No, it's neither an integer divide system nor does BCD make no difference..

A counter is an integer divide system.

The frequency resolution of a 48 bit DDS is f_clock/2**48 which is
anything but integer and you can get only multiples of the
resolution out. You may be very close to your intended frequency
but microHz away and that gives you a constant phase creep.

But you can change the frequency by one resolution step from time to time, and reverse the phase creep - if you need to. Half a microHerz is rather more precise than John Larkin's 10MHz clock is ever going to be. With an atomic clock system, you might want to manipulate the phase creep, but not here..

With a BCD DDS your step size can be f_clock / 10e6 and that
that is an advantage if you need a frequency that can be
exactly written in a few decimal digits.

But you can write exactly the same number in rather fewer hexadecimal digits, as long as you remember to include the trailing zeros as digits.

And if you knew your reference clock frequency that precisely.

And also, you need the lowpass after the dds only if you
cross the boundary from a sampled to a continuous system.

For example in a software defined radio it is perfectly
legal to multiply the data from the antenna ADC with the
output from the sin&cos table to convert them to an IF
or to baseband. There is no low pass involved.

No quite the same problem. John's desired output is a low jitter 155.52MHz clock, not an audio signal to be heard by a human being.

That makes it attractive to do the phase comparison in the
sampled domain and to d/a convert only the tune voltage to
the VCXO which is just nervous DC.

So John divides his 10MHz reference clock to 80kHz, counts transitions of his nominally 155.52MHz clock and compares the sum with 1944. If the sum is 1945 the nominally 155.52MHz clock was running at 155.6MHz, and if 1943 at 155.44MHz and in either case some 6.4nsec of jitter have built up.

The problem with the digital domain is that it is slow and coarse.

The loop integrator would be digital, too; it's just an adder
and a register.
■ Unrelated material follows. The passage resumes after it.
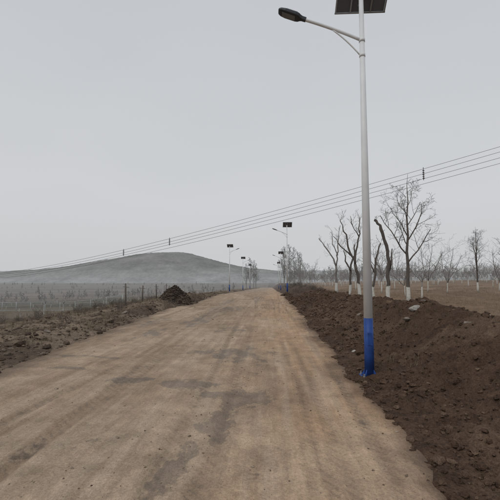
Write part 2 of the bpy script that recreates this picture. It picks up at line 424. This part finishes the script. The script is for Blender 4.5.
def orchard_mesh(seed,h=3.6,lev=3,nch=(5,5,4,3),r0=.07,minr=.005):
    random.seed(seed);V,F,H=[],[],[]
    th=random.uniform(.95,1.6)
    lx,ly=random.uniform(-.12,.12),random.uniform(-.12,.12)
    tube([(0,0,-.15),(lx*.3,ly*.6,.45),(lx*.8,ly*.7,.85),(lx,ly,th)],[r0*1.1,r0*.9,r0*.82,r0*.75],7,V,F,H)
    k=random.randint(2,4)
    for j in range(k):
        az=j*6.28/k+random.uniform(-.5,.5);sp=random.uniform(.3,.75)
        d=(math.cos(az)*sp,math.sin(az)*sp,1)
        limb((lx,ly,th-.03),d,(h-th)*random.uniform(.6,1.05),.038,1,lev,V,F,H,nch=nch,up=.07,wig=.14,minr=minr,spread=.75)
    return V,F
near_pos=[];meshes=[]
for i in range(9):
    random.seed(50+i);hh=random.choice([2.2,2.7,3.2,3.7,4.2])
    V,F=orchard_mesh(100+i,h=hh,lev=4,nch=(4,4,3,2),r0=random.uniform(.045,.07))
    o=tmesh(V,F,M_b1,'orchard_tree');meshes.append(o.data);near_pos.append(o)
random.seed(5)
spots=[]
for rx in (5.9,10.,14.4,18.8,23.2,28.,33.):
    y=20.5+random.uniform(0,3)
    while y<58:
        ok=not(rx<7 and y<34.5)
        if ok and random.random()<.70 and rx<y*1.0: spots.append((rx+random.uniform(-.5,.5),y+random.uniform(-.8,.8)))
        y+=3.6
for i,(x,y) in enumerate(spots):
    if i<9:o=near_pos[i]
    else:
        o=bpy.data.objects.new('orchard_tree',random.choice(meshes));COL.objects.link(o)
    if math.hypot(x,y)>40:
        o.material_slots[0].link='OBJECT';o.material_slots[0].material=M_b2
    place(o,x,y,random.uniform(0,6.28),random.uniform(.75,1.12))
def mass(name,protos,pts,mat,zoff=-.1):
    VV,FF,HH=[],[],[];b=0
    pv=[(np.array(V),[tuple(f) for f in F]) for V,F in protos]
    for x,y,s,szz in pts:
        V,F=random.choice(pv);a=random.uniform(0,6.28);c,sn=math.cos(a),math.sin(a)
        q=np.stack([(V[:,0]*c-V[:,1]*sn)*s+x,(V[:,0]*sn+V[:,1]*c)*s+y,V[:,2]*s*szz+float(ground_z(x,y))+zoff],1)
        VV.append(q);HH.append(V[:,2]);FF+= [tuple(i+b for i in f) for f in F];b+=len(V)
    return mk(name,np.concatenate(VV),FF,mat,attr={'h':np.concatenate(HH)})
def lowtree(seed,h,spread=.6,r=.1,minr=.02,lev=3,nch=(7,5,4),trunk=.3):
    random.seed(seed);V,F,H=[],[],[]
    n=8;P=[];R=[]
    for i in range(n+1): P.append((random.uniform(-.01,.01)*h*(i>0),random.uniform(-.01,.01)*h*(i>0),-.2+(h)*i/n));R.append(r*(1-i/n)+minr*.6)
    tube(P,R,5,V,F,H,cap=False)
    m=int(nch[0]*2)
    for j in range(m):
        s=trunk+(1-trunk)*j/m;z=h*s;az=random.uniform(0,6.28)
        i=min(n-1,int(s*n))
        limb((P[i][0],P[i][1],z-.2),(math.cos(az)*spread,math.sin(az)*spread,1-spread*.4),h*.30*(1.25-s),max(minr,r*.4*(1-s)),2,lev+1,V,F,H,nch=nch,up=.12,minr=minr,wig=.1)
    return V,F
pf=[orchard_mesh(300+i,h=3.7,lev=3,nch=(5,6,4),minr=.009) for i in range(4)]
random.seed(9);pts=[]
for rx in np.arange(5.8,85,4.):
    for y in np.arange(60,118,4.2):
        if rx<y*.95 and random.random()<.75: pts.append((rx+random.uniform(-.5,.5),y+random.uniform(-.6,.6),random.uniform(.7,1.2),1))
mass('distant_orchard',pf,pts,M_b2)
pb=[lowtree(400+i,6.5,.75,.12,.035,3,(6,5,4),.15) for i in range(3)]
random.seed(12);pts=[]
for _ in range(170):
    y=random.uniform(122,250);x=random.uniform(.03,.95)*y
    pts.append((x,y,random.uniform(.5,1.05),random.uniform(.8,1.1)))
for _ in range(260):
    y=random.choice([120,170,235,300,380])+random.gauss(0,5);x=-random.uniform(.09,.95)*y
    pts.append((x,y,random.uniform(.25,.6),random.uniform(.8,1.1)))
mass('distant_tree_belt',pb,pts,M_b3)
pp=[lowtree(500+i,9.5,.42,.13,.02,3,(8,6,4),.18) for i in range(3)]
random.seed(13)
pts=[(-6.2,118,1.0,1),(-7.6,121,.85,1),(-4.6,124,.9,1),(-5.6,130,1.,1),(3.2,84,.92,1),(4.4,88,1.0,1),(5.8,92,.95,1),(3.6,97,1.05,1),(6.4,86,.8,1),(7.6,95,.85,1)]
mass('roadside_poplars',pp,pts,M_bn)
sv=[orchard_mesh(600+i,h=2.1,lev=2,nch=(3,3),r0=.05) for i in range(3)]
random.seed(17);pts=[]
for rx in np.arange(-12,-60,-6):
    for y in np.arange(28,95,5.5):
        if -rx<y*.85 and random.random()<.5: pts.append((rx+random.uniform(-.8,.8),y+random.uniform(-1,1),random.uniform(.5,.85),.85))
mass('sapling_plantation',sv,pts,M_b2)

# ------------------------------------------------------------ dry grass and brush
def blades(name,px,py,hh,mat,wd=.006):
    n=len(px);a=rng.uniform(0,6.28,n);lean=rng.uniform(.1,.7,n)*hh;b=rng.uniform(0,6.28,n)
    pz=ground_z(px,py)-.01
    dx=np.cos(a)*wd;dy=np.sin(a)*wd
    P0=np.stack([px-dx,py-dy,pz],1);P1=np.stack([px+dx,py+dy,pz],1)
    mx=px+np.cos(b)*lean*.4;my=py+np.sin(b)*lean*.4
    P2=np.stack([mx+dx*.7,my+dy*.7,pz+hh*.6],1);P3=np.stack([mx-dx*.7,my-dy*.7,pz+hh*.6],1)
    P4=np.stack([px+np.cos(b)*lean,py+np.sin(b)*lean,pz+hh],1)
    V=np.stack([P0,P1,P2,P3,P4],1).reshape(-1,3);i=np.arange(n)*5
    F=[ (k,k+1,k+2,k+3) for k in i.tolist()]+[(k+3,k+2,k+4) for k in i.tolist()]
    return mk(name,V,F,mat,smooth=False)
M_grass=simple('dry_grass_blade',(.20,.16,.11),.9,var=.4,sc=2.5,bmp=0)
M_grass2=simple('dry_weed',(.15,.115,.08),.9,var=.4,sc=2.5,bmp=0)
n=42000
py=5+45*rng.random(n)**1.2;px=-5.4-rng.random(n)**1.4*14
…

Sorry, no precision op amp and foil capacitors.

The your VXCO had better have very good medium term stability, because you are going to have to integrate a lot of clock edges before you know enough to start twiddling the control voltage.

There is not much need to maximize loop bandwidth to
correct the 1/f noise, the telecom people ignore the first
few KHz altogether, where it's hard.

In other words, forget the 1psec jitter specification.

Those ps numbers carry a completely different meaning in
normal time distribution and navigation.

Really. One picosecond is a very well-defined interval. You seem to have decided that having an edge creep a few psec away from it's nominal position doesn't matter if it a) happens slowly enough and b) will eventually creep back where it belongs.

You may be right, but that's not obvious from the way the problem has been stated.